• [Work to complete] Can you transcribe the data exactly? Leave the pictures out.

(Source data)
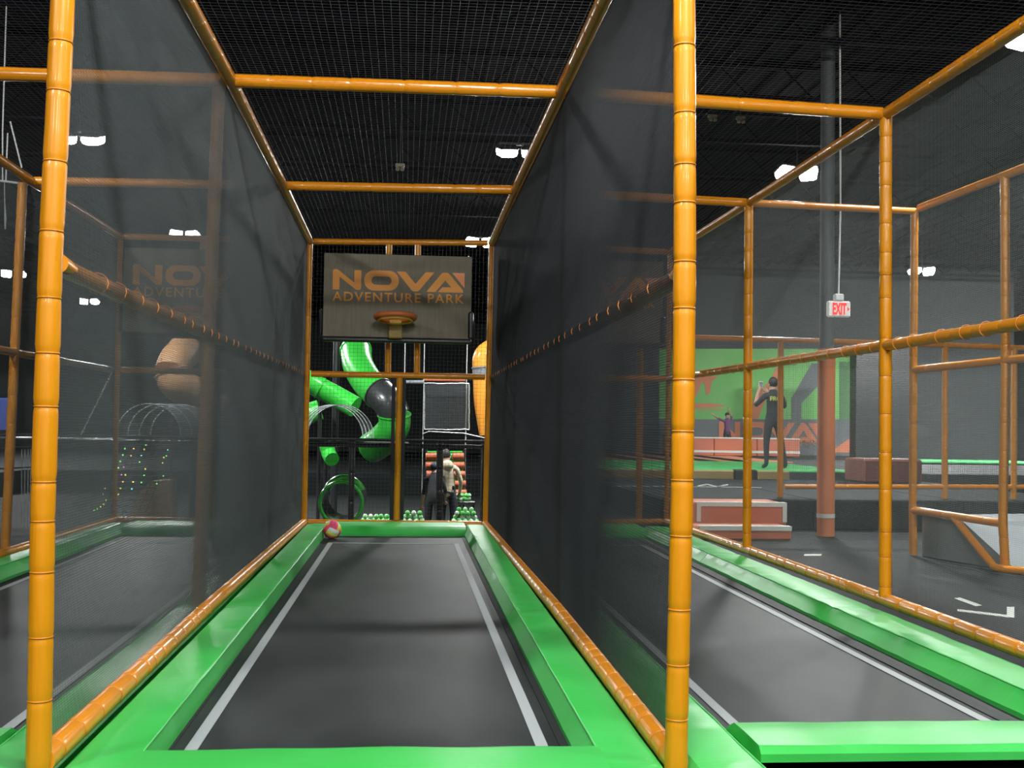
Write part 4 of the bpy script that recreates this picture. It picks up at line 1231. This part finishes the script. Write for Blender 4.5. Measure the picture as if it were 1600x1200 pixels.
hd = {'shirt': HOOD, 'sleeve': HOOD, 'legs': NAVY, 'shoe': BLACK, 'skin': SKIN}
hp = at(700, 760, 18.5)
def pocket(t, J):
    MB().ball(J['pelvis'][0] + Vector((-.11, .09, .06)), 1, 8, 6, (.03, .02, .045)).build('pocket', BLKCLOTH, t, True)
person('person in a cream hoodie and dark trousers, seen from behind in the ball pit', (hp.x, 18.5, PITZ), .82, PI - .1,
       {'skull': (.05, -.09, 1.59), 'crown': (.055, -.10, 1.67), 'neck': (.035, -.04, 1.50), 'nose': (.06, -.195, 1.59), 'collar': (.02, -.015, 1.42), 'ell': (.27, -.05, 1.15), 'wrl': (.22, -.2, .98), 'pal': (.2, -.25, .93),
        'elr': (-.25, -.02, 1.13), 'wrr': (-.22, -.16, .93), 'par': (-.20, -.2, .87)}, hd, HAIR, HOOD, pocket)
dkp = {'shirt': BLKCLOTH, 'sleeve': SKIN, 'legs': BLKCLOTH, 'shoe': BLACK, 'skin': SKIN}
dp = at(677, 790, 17.95)
person('child in black bending over the green balls beside the dark pit post', (dp.x, 17.95, PITZ), .74, PI - .35,
       {'belly': (.01, -.03, 1.10), 'chest': (.03, -.12, 1.26), 'collar': (.05, -.18, 1.37), 'neck': (.06, -.22, 1.44), 'skull': (.07, -.27, 1.52), 'crown': (.075, -.28, 1.60), 'nose': (.08, -.37, 1.51),
        'shl': (.22, -.15, 1.34), 'ell': (.28, -.18, 1.05), 'wrl': (.34, -.24, .80), 'pal': (.36, -.26, .73), 'shr': (-.12, -.16, 1.34), 'elr': (-.2, -.2, 1.08), 'wrr': (-.15, -.32, .9), 'par': (-.13, -.36, .85)},
       dkp, mat('navy_hair', (.02, .018, .035), .6))
kd = {'shirt': PURPLE, 'sleeve': SKIN, 'legs': NAVY, 'shoe': WHITE, 'skin': mat('fair_skin', (.55, .36, .26), .55)}
kp = at(1136, 690, 32.2)
person('child in a purple top with both arms flung up behind the coral bench', (kp.x, 32.2, DZ), .68, .15,
       {'ell': (.20, -.02, 1.58), 'wrl': (.05, -.06, 1.80), 'pal': (.02, -.07, 1.88), 'elr': (-.40, -.03, 1.50), 'wrr': (-.62, -.06, 1.62), 'par': (-.69, -.06, 1.66)}, kd, HAIR)
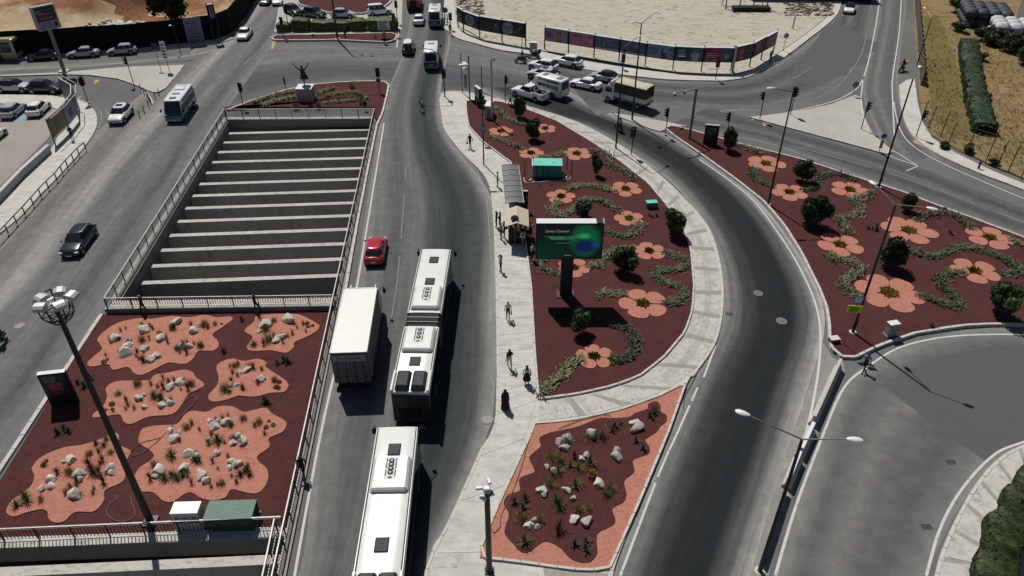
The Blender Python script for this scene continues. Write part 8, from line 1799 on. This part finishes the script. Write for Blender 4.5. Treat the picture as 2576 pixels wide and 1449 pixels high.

• [Response]
Write part 4 of the bpy script that recreates this picture. It picks up at line 1231. This part finishes the script. Write for Blender 4.5. Measure the picture as if it were 1600x1200 pixels.
hd = {'shirt': HOOD, 'sleeve': HOOD, 'legs': NAVY, 'shoe': BLACK, 'skin': SKIN}
hp = at(700, 760, 18.5)
def pocket(t, J):
    MB().ball(J['pelvis'][0] + Vector((-.11, .09, .06)), 1, 8, 6, (.03, .02, .045)).build('pocket', BLKCLOTH, t, True)
person('person in a cream hoodie and dark trousers, seen from behind in the ball pit', (hp.x, 18.5, PITZ), .82, PI - .1,
       {'skull': (.05, -.09, 1.59), 'crown': (.055, -.10, 1.67), 'neck': (.035, -.04, 1.50), 'nose': (.06, -.195, 1.59), 'collar': (.02, -.015, 1.42), 'ell': (.27, -.05, 1.15), 'wrl': (.22, -.2, .98), 'pal': (.2, -.25, .93),
        'elr': (-.25, -.02, 1.13), 'wrr': (-.22, -.16, .93), 'par': (-.20, -.2, .87)}, hd, HAIR, HOOD, pocket)
dkp = {'shirt': BLKCLOTH, 'sleeve': SKIN, 'legs': BLKCLOTH, 'shoe': BLACK, 'skin': SKIN}
dp = at(677, 790, 17.95)
person('child in black bending over the green balls beside the dark pit post', (dp.x, 17.95, PITZ), .74, PI - .35,
       {'belly': (.01, -.03, 1.10), 'chest': (.03, -.12, 1.26), 'collar': (.05, -.18, 1.37), 'neck': (.06, -.22, 1.44), 'skull': (.07, -.27, 1.52), 'crown': (.075, -.28, 1.60), 'nose': (.08, -.37, 1.51),
        'shl': (.22, -.15, 1.34), 'ell': (.28, -.18, 1.05), 'wrl': (.34, -.24, .80), 'pal': (.36, -.26, .73), 'shr': (-.12, -.16, 1.34), 'elr': (-.2, -.2, 1.08), 'wrr': (-.15, -.32, .9), 'par': (-.13, -.36, .85)},
       dkp, mat('navy_hair', (.02, .018, .035), .6))
kd = {'shirt': PURPLE, 'sleeve': SKIN, 'legs': NAVY, 'shoe': WHITE, 'skin': mat('fair_skin', (.55, .36, .26), .55)}
kp = at(1136, 690, 32.2)
person('child in a purple top with both arms flung up behind the coral bench', (kp.x, 32.2, DZ), .68, .15,
       {'ell': (.20, -.02, 1.58), 'wrl': (.05, -.06, 1.80), 'pal': (.02, -.07, 1.88), 'elr': (-.40, -.03, 1.50), 'wrr': (-.62, -.06, 1.62), 'par': (-.69, -.06, 1.66)}, kd, HAIR)
The Blender Python script for this scene continues. Write part 8, from line 1799 on. This part finishes the script. Write for Blender 4.5. Treat the picture as 2576 pixels wide and 1449 pixels high.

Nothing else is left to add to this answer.